### WHAT THE TASK ASKS
Retype only what runs from the beginning of the data through the line with "COL.objects.link(sun)"; please omit the pictures and keep every line exact.

::: DATASET EXTRACT :::

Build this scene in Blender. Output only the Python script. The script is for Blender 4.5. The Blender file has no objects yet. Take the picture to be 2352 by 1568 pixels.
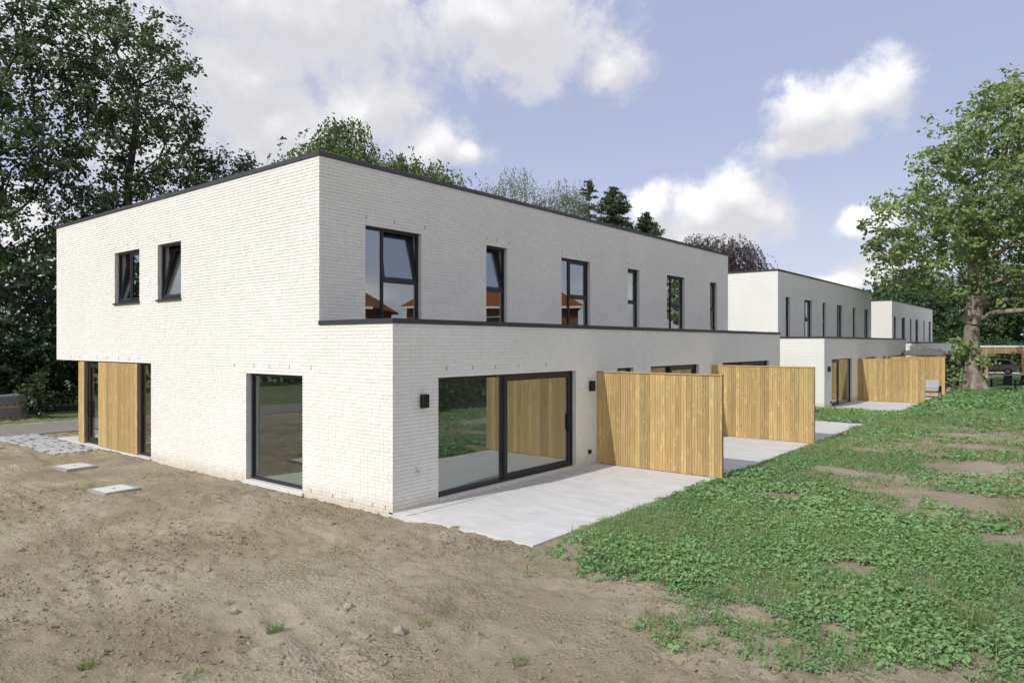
import bpy, math, random
import numpy as np
from mathutils import Vector, Matrix

random.seed(7)
RNG = np.random.default_rng(7)
scene = bpy.context.scene
COL = scene.collection
R = math.radians

# ------------------------------------------------------------------ camera
CAM_H = 3.05
HEAD = R(39.1)
cam_data = bpy.data.cameras.new("camera")
cam = bpy.data.objects.new("camera", cam_data)
COL.objects.link(cam)
cam.location = (0, 0, CAM_H)
cam.rotation_euler = (R(90), 0, HEAD)
cam_data.sensor_width = 36
cam_data.lens = 36 * 1615 / 2352
cam_data.shift_y = (789 - 784) / 2352
cam_data.clip_start = 0.1
cam_data.clip_end = 3000
scene.camera = cam

# ------------------------------------------------------------------ sun and exposure
SUN_TRAVEL = Vector((0.155, 1.17, -1.0)).normalized()
SUN_EL = math.asin(-SUN_TRAVEL.z)
SUN_AZ = math.atan2(-SUN_TRAVEL.x, -SUN_TRAVEL.y)
sd = bpy.data.lights.new("sun", 'SUN')
sd.energy = 2.02
sd.angle = R(0.55)
sd.color = (1.0, 0.975, 0.935)
sun = bpy.data.objects.new("sun", sd)
sun.rotation_euler = SUN_TRAVEL.to_track_quat('-Z', 'Y').to_euler()
COL.objects.link(sun)

vs = scene.view_settings
vs.view_transform = 'Standard'
vs.look = 'None'
vs.gamma = 1
vs.use_curve_mapping = False
vs.exposure = 0.54
scene.render.engine = 'CYCLES'
scene.cycles.use_denoising = True
scene.cycles.max_bounces = 7
scene.cycles.diffuse_bounces = 4
scene.cycles.glossy_bounces = 4
scene.cycles.transparent_max_bounces = 12
scene.cycles.caustics_reflective = False
scene.cycles.caustics_refractive = False
scene.cycles.sample_clamp_indirect = 8


# ------------------------------------------------------------------ node helpers
class NT:
    def __init__(s, tree):
        s.t = tree

    def n(s, typ, **kw):
        nd = s.t.nodes.new(typ)
        for k, v in kw.items():
            setattr(nd, k, v)
        return nd

    def put(s, sock, v):
        if v is None:
            return
        if hasattr(v, "is_output"):
            s.t.links.new(v, sock)
        elif hasattr(v, "outputs"):
            s.t.links.new(v.outputs[0], sock)
        else:
            if sock.type == 'RGBA' and len(v) == 3:
                v = (*v, 1)
            sock.default_value = v

    def math(s, op, a, b=None, c=None, clamp=False):
        nd = s.n('ShaderNodeMath', operation=op)
        nd.use_clamp = clamp
        for i, v in enumerate((a, b, c)):
            s.put(nd.inputs[i], v)
        return nd.outputs[0]

    def vec(s, op, a, b=None, c=None, out=0):
        nd = s.n('ShaderNodeVectorMath', operation=op)
        for i, v in enumerate((a, b, c)):
            s.put(nd.inputs[i], v)
        return nd.outputs[out]

    def mix(s, f, a, b, blend='MIX'):
        nd = s.n('ShaderNodeMix', data_type='RGBA', blend_type=blend)
        s.put(nd.inputs[0], f)
        s.put(nd.inputs[6], a)
        s.put(nd.inputs[7], b)
        return nd.outputs[2]

    def ramp(s, f, lo, hi, a=0.0, b=1.0, smooth=True):
        nd = s.n('ShaderNodeMapRange')
        nd.interpolation_type = 'SMOOTHSTEP' if smooth else 'LINEAR'
        s.put(nd.inputs[0], f)
        for i, v in enumerate((lo, hi, a, b)):
            s.put(nd.inputs[i + 1], v)
        return nd.outputs[0]

    def noise(s, vec, scale, detail=4, rough=0.55, dist=0.0, color=False):
        nd = s.n('ShaderNodeTexNoise')
        s.put(nd.inputs['Vector'], vec)
        nd.inputs['Scale'].default_value = scale
        nd.inputs['Detail'].default_value = detail
        nd.inputs['Roughness'].default_value = rough
        nd.inputs['Distortion'].default_value = dist
        return nd.outputs[1 if color else 0]


# ------------------------------------------------------------------ world: Nishita sky with cumulus clouds by direction
world = bpy.data.worlds.new("World")
scene.world = world
world.use_nodes = True
w = NT(world.node_tree)
world.node_tree.nodes.clear()
SKY_STRENGTH = 0.12
sky = w.n('ShaderNodeTexSky', sky_type='NISHITA')
sky.sun_disc = False
sky.sun_elevation = SUN_EL
sky.sun_rotation = SUN_AZ
sky.air_density = 1.0
sky.dust_density = 1.6
sky.ozone_density = 1.6
tc = w.n('ShaderNodeTexCoord')
dirv = w.vec('NORMALIZE', tc.outputs['Generated'])
sep = w.n('ShaderNodeSeparateXYZ')
w.put(sep.inputs[0], dirv)
CENTER_AZ = -HEAD            # heading of the middle of the blob layout, clockwise from +Y
az = w.math('ARCTAN2', sep.outputs[0], sep.outputs[1])
az = w.math('WRAP', w.math('SUBTRACT', az, CENTER_AZ), math.pi, -math.pi)
el = w.math('ARCSINE', sep.outputs[2])
cmb = w.n('ShaderNodeCombineXYZ')
w.put(cmb.inputs[0], az)
w.put(cmb.inputs[1], el)
AE = cmb.outputs[0]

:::

### RESPONSE TO THE EXERCISE
Build this scene in Blender. Output only the Python script. The script is for Blender 4.5. The Blender file has no objects yet. Take the picture to be 2352 by 1568 pixels.
import bpy, math, random
import numpy as np
from mathutils import Vector, Matrix

random.seed(7)
RNG = np.random.default_rng(7)
scene = bpy.context.scene
COL = scene.collection
R = math.radians

# ------------------------------------------------------------------ camera
CAM_H = 3.05
HEAD = R(39.1)
cam_data = bpy.data.cameras.new("camera")
cam = bpy.data.objects.new("camera", cam_data)
COL.objects.link(cam)
cam.location = (0, 0, CAM_H)
cam.rotation_euler = (R(90), 0, HEAD)
cam_data.sensor_width = 36
cam_data.lens = 36 * 1615 / 2352
cam_data.shift_y = (789 - 784) / 2352
cam_data.clip_start = 0.1
cam_data.clip_end = 3000
scene.camera = cam

# ------------------------------------------------------------------ sun and exposure
SUN_TRAVEL = Vector((0.155, 1.17, -1.0)).normalized()
SUN_EL = math.asin(-SUN_TRAVEL.z)
SUN_AZ = math.atan2(-SUN_TRAVEL.x, -SUN_TRAVEL.y)
sd = bpy.data.lights.new("sun", 'SUN')
sd.energy = 2.02
sd.angle = R(0.55)
sd.color = (1.0, 0.975, 0.935)
sun = bpy.data.objects.new("sun", sd)
sun.rotation_euler = SUN_TRAVEL.to_track_quat('-Z', 'Y').to_euler()
COL.objects.link(sun)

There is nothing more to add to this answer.